Immersive Art in the Desert

Dimensions (Microscape), Cristopher Cichocki, Coachella, California, USA.
Circular Dimensions (Microscape), Cristopher Cichocki, Coachella, California, USA.

Known for its top-flight music headliners, Coachella is far more than a music festival. Its ambitious art offering attracts both cutting-edge artists and those who appreciate their work. At the Coachella 2022 event, artist Cristopher Cichocki devised a remarkable installation: the five-story-tall Circular Dimensions x Microscape, constructed with more than 25,000 feet of PVC tubes, portraying a visual spectacle that examines the artist’s ongoing exploration of water and the history of the desert. The bandshell-shaped pavilion contained a living laboratory where scientists and artists generated experimental “video paintings” by manipulating water, salt, barnacles, and algae from the Salton Sea under microscopes and projecting that activity in real-time inside the pavilion’s “nucleus.” 

“The audio I typically perform has a very three-dimensional spatialization aspect to it,” explains the artist, Cichocki, whose last name is pronounced “cha-ha-skee” and translates as “silence” in Polish. “I heard that the L-ISA technology would have the potential to take three-dimensional spatialization to the next level for Circular Dimensions. As it turned out, the bandshell type of environment I had designed for the installation was perfect for that.” 

Cichocki, who DJed for several hours each evening ahead of the scheduled headliners, developed hours’ worth of audio content for the installation and performance comprised of tracks of natural sounds and other elements as disparate as Gregorian chants and recordings of speeches by environmentalist Greta Thunberg.  
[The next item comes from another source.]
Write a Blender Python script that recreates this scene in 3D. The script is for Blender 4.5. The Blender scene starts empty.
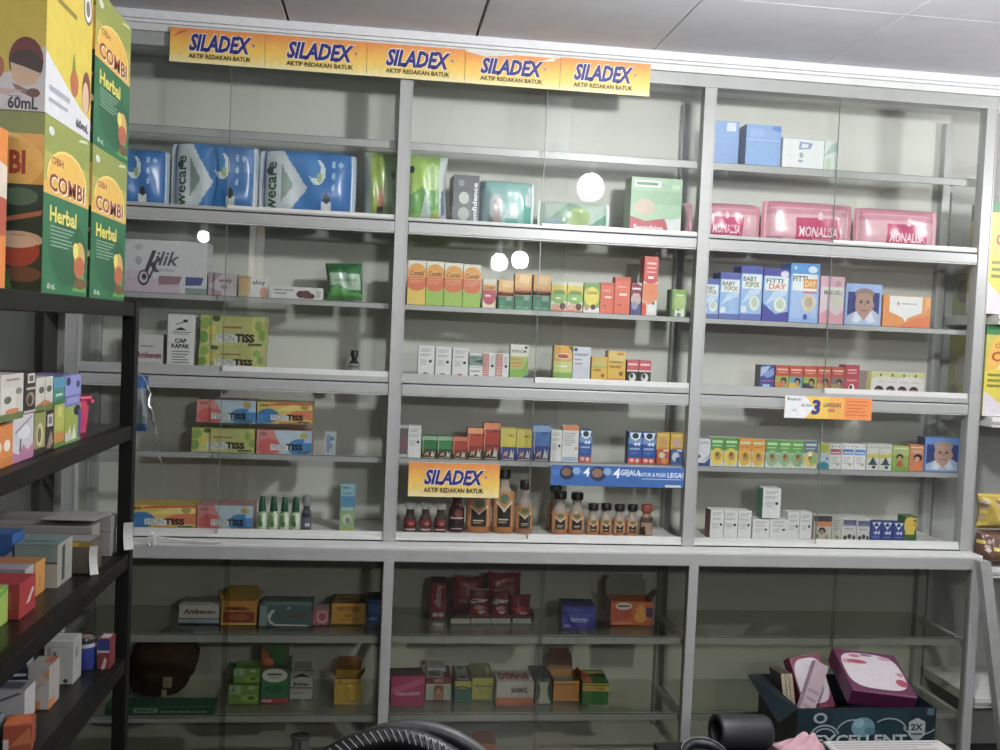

The festivalgoers who came to experience Microscape weren’t the only ones impressed with the musical art installation; Cichocki was equally wowed with the results. “What we accomplished with L-ISA was nothing short of spectacular. It was thrilling watching as people moved through the tunnel and wondered how the sound could move around the way it did. It put the sound on the same level as the visuals. That’s pretty remarkable in the art-installation world.”